§ **Given request**:
Write out all the material exactly. Leave nothing out.

Dataset content start

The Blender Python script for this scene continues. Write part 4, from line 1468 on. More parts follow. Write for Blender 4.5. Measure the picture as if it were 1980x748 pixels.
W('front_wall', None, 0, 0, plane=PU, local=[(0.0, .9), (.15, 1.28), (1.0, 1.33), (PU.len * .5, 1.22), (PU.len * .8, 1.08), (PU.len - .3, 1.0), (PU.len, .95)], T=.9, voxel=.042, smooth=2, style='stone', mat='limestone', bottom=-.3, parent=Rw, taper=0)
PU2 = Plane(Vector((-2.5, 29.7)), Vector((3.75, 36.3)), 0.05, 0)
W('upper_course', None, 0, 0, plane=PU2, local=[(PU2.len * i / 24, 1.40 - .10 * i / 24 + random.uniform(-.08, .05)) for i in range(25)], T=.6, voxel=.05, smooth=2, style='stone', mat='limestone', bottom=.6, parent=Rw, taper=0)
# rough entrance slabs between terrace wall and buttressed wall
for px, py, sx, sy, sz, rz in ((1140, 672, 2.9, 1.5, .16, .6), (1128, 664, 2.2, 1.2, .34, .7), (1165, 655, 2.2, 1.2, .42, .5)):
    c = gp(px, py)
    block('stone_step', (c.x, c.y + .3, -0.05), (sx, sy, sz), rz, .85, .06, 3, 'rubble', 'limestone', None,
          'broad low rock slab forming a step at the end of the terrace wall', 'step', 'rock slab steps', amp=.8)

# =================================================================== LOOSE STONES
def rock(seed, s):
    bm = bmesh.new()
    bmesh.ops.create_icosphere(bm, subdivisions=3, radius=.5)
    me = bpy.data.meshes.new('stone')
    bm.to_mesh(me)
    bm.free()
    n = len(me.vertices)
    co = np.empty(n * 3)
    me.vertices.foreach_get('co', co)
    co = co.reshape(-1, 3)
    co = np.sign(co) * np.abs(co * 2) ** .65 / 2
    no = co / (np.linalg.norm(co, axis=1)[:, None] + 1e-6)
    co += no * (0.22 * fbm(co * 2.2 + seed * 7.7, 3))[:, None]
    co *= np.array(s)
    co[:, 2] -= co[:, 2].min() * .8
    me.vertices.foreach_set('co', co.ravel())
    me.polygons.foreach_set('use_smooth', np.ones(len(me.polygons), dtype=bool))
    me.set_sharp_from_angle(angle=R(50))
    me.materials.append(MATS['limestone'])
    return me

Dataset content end

§ **Right answer**:
The Blender Python script for this scene continues. Write part 4, from line 1468 on. More parts follow. Write for Blender 4.5. Measure the picture as if it were 1980x748 pixels.
W('front_wall', None, 0, 0, plane=PU, local=[(0.0, .9), (.15, 1.28), (1.0, 1.33), (PU.len * .5, 1.22), (PU.len * .8, 1.08), (PU.len - .3, 1.0), (PU.len, .95)], T=.9, voxel=.042, smooth=2, style='stone', mat='limestone', bottom=-.3, parent=Rw, taper=0)
PU2 = Plane(Vector((-2.5, 29.7)), Vector((3.75, 36.3)), 0.05, 0)
W('upper_course', None, 0, 0, plane=PU2, local=[(PU2.len * i / 24, 1.40 - .10 * i / 24 + random.uniform(-.08, .05)) for i in range(25)], T=.6, voxel=.05, smooth=2, style='stone', mat='limestone', bottom=.6, parent=Rw, taper=0)
# rough entrance slabs between terrace wall and buttressed wall
for px, py, sx, sy, sz, rz in ((1140, 672, 2.9, 1.5, .16, .6), (1128, 664, 2.2, 1.2, .34, .7), (1165, 655, 2.2, 1.2, .42, .5)):
    c = gp(px, py)
    block('stone_step', (c.x, c.y + .3, -0.05), (sx, sy, sz), rz, .85, .06, 3, 'rubble', 'limestone', None,
          'broad low rock slab forming a step at the end of the terrace wall', 'step', 'rock slab steps', amp=.8)

# =================================================================== LOOSE STONES
def rock(seed, s):
    bm = bmesh.new()
    bmesh.ops.create_icosphere(bm, subdivisions=3, radius=.5)
    me = bpy.data.meshes.new('stone')
    bm.to_mesh(me)
    bm.free()
    n = len(me.vertices)
    co = np.empty(n * 3)
    me.vertices.foreach_get('co', co)
    co = co.reshape(-1, 3)
    co = np.sign(co) * np.abs(co * 2) ** .65 / 2
    no = co / (np.linalg.norm(co, axis=1)[:, None] + 1e-6)
    co += no * (0.22 * fbm(co * 2.2 + seed * 7.7, 3))[:, None]
    co *= np.array(s)
    co[:, 2] -= co[:, 2].min() * .8
    me.vertices.foreach_set('co', co.ravel())
    me.polygons.foreach_set('use_smooth', np.ones(len(me.polygons), dtype=bool))
    me.set_sharp_from_angle(angle=R(50))
    me.materials.append(MATS['limestone'])
    return me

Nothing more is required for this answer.